Both the Guardian and the trial court emphasized the parties' bickering and the difficulty that such conduct causes for the minor child. In the report, the Guardian stated that although the ideal situation would be for the child to continue a 50% time sharing arrangement, the parties bicker, are distrustful of one another, and often place the child in the middle of their competing interests.
On appeal, the former husband argues that the trial court applied the incorrect legal standard in considering the modification of the joint custody agreement. As this appeal raises a question of law, the court exercises de novo review. Cooper v. Gress, 854 So.2d 262 (Fla. 1st DCA 2003).

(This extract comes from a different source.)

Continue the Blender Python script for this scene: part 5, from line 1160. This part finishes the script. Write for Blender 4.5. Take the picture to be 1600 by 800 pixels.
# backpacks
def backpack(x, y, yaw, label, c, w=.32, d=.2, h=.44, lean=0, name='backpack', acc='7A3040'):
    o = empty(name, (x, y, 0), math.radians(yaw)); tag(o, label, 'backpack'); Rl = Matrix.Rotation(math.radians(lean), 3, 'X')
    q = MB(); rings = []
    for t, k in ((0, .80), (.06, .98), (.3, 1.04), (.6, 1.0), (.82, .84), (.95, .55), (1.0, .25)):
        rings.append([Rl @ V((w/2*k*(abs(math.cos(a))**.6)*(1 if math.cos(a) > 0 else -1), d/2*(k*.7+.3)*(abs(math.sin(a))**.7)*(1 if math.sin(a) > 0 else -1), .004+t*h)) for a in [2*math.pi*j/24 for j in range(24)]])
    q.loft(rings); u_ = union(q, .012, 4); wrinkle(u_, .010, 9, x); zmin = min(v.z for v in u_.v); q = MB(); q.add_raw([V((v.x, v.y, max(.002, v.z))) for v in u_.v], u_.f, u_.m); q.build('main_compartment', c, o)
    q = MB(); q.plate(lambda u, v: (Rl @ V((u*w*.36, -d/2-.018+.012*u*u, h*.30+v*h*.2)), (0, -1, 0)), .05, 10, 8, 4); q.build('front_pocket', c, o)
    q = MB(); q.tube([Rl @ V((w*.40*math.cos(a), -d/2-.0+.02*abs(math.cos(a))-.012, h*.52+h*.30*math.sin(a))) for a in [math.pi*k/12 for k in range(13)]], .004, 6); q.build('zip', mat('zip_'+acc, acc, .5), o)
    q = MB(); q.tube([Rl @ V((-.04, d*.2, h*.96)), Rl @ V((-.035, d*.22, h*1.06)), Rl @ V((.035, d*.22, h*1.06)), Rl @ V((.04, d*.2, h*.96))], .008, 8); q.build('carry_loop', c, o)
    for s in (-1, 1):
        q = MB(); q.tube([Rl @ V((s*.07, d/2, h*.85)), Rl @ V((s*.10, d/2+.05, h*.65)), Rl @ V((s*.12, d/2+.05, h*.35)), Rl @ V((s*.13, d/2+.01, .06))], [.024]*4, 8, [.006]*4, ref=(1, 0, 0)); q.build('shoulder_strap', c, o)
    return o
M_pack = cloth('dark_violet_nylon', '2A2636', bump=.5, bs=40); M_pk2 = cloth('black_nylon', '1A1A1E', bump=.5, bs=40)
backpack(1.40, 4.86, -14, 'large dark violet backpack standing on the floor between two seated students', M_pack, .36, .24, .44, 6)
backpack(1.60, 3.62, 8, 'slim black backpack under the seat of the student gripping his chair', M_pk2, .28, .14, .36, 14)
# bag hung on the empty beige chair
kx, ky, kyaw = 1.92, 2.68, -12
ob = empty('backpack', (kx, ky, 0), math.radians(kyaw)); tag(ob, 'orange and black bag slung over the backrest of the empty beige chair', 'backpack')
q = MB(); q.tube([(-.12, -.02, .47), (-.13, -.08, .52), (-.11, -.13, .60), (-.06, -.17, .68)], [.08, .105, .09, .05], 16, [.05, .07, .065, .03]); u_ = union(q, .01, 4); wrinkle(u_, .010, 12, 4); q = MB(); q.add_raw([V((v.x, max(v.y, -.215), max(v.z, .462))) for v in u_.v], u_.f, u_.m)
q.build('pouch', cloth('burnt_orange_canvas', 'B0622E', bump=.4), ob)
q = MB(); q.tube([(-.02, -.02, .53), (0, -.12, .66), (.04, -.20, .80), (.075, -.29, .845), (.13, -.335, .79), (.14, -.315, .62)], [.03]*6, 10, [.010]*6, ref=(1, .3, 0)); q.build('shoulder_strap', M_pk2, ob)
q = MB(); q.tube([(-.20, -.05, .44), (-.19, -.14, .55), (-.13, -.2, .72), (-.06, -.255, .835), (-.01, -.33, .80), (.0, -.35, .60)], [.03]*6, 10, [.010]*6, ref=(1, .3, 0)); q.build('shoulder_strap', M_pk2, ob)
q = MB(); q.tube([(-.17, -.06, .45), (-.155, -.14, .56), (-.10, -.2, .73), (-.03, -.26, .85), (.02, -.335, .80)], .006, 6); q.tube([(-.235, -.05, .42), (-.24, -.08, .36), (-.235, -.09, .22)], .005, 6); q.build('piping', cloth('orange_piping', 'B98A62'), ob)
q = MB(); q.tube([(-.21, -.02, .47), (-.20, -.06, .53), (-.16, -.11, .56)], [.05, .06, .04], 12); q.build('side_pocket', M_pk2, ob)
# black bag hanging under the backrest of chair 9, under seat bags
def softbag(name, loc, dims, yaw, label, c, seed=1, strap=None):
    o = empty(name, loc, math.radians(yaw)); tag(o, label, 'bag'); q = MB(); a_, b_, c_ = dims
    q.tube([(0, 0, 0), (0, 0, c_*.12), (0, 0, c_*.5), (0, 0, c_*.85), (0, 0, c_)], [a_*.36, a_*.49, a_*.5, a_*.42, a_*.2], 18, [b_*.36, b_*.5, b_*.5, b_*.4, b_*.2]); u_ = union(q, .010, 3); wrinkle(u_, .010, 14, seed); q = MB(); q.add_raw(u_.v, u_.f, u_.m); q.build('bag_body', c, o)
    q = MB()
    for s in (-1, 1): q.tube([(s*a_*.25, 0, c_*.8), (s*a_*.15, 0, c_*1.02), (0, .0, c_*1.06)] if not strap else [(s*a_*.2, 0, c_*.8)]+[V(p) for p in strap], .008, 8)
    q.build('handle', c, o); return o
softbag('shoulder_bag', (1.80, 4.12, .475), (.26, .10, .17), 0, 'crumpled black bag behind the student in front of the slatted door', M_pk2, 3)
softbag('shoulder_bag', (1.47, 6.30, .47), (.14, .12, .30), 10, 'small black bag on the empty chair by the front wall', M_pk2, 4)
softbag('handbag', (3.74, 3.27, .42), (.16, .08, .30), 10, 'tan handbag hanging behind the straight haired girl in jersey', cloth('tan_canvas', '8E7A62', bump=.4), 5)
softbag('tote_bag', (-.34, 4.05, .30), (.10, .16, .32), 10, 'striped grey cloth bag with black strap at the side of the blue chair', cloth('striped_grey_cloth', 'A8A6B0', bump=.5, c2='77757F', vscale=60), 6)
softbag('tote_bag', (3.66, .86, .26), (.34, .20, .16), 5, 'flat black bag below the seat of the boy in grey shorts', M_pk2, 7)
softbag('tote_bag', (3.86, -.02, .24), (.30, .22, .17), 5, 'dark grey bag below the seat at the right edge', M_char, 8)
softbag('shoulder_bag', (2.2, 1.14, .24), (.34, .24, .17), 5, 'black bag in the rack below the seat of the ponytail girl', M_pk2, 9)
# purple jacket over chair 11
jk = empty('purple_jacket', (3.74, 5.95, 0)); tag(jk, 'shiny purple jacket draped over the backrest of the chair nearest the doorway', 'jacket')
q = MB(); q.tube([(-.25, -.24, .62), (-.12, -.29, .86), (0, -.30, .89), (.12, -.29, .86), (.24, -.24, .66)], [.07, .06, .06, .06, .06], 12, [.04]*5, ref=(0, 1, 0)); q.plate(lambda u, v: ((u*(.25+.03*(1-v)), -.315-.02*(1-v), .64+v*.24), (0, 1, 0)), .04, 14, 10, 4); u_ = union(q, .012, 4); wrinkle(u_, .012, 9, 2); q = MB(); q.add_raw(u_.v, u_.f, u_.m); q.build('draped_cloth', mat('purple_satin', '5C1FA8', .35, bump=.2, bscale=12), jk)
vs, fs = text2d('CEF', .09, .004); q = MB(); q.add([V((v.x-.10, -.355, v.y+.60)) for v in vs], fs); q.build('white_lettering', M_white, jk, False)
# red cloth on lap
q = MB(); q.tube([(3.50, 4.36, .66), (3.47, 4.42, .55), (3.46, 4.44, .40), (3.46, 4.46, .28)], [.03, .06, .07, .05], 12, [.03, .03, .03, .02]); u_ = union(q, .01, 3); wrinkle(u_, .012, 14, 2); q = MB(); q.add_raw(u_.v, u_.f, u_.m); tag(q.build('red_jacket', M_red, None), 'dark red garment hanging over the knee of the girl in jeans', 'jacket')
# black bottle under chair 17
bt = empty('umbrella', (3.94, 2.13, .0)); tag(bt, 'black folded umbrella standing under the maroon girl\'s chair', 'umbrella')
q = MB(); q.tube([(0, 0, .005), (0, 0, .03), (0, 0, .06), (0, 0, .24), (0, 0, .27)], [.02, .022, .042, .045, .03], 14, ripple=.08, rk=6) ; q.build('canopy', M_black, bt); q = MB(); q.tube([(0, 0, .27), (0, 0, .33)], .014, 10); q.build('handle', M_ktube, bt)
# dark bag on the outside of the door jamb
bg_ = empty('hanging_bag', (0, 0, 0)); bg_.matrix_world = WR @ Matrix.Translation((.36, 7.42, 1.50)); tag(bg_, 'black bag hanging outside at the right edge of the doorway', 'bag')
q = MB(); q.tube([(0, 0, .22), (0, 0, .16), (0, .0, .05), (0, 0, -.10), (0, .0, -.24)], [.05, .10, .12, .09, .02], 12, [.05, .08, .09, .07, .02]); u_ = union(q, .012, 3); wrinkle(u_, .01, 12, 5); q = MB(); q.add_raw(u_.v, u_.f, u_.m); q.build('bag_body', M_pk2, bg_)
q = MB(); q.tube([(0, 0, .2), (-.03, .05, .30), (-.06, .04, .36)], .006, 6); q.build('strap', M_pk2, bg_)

It is well settled that a trial court's authority and discretion in a modification proceeding is substantially more restricted than at the time of the original custody determination. Cooper, 854 So.2d at 265; Adams v. Adams, 385 So.2d 688, 689 (Fla. 3d DCA 1980). In Wade v. Hirschman, 903 So.2d 928 (Fla.2005), the Florida Supreme Court approved of a two-part "substantial change" test that was set forth in Cooper, supra, which must be met for modification of all custody agreements. The "substantial change" test requires the party seeking modification of the custody arrangement to show (1) that the circumstances have substantially and materially changed since the original custody determination, and (2) that the child's best interests justify changing custody. Wade, 903 So.2d at 931 n. 2. Furthermore, the substantial change must be one that was not reasonably contemplated at the time of the original judgment. Id.
The "substantial change" test applies to virtually all requests for modification of custody decrees, including those adopted by a trial court pursuant to an *956 agreement of the parties as well as those established after an adversarial hearing on the issue of custody. Id. at 934.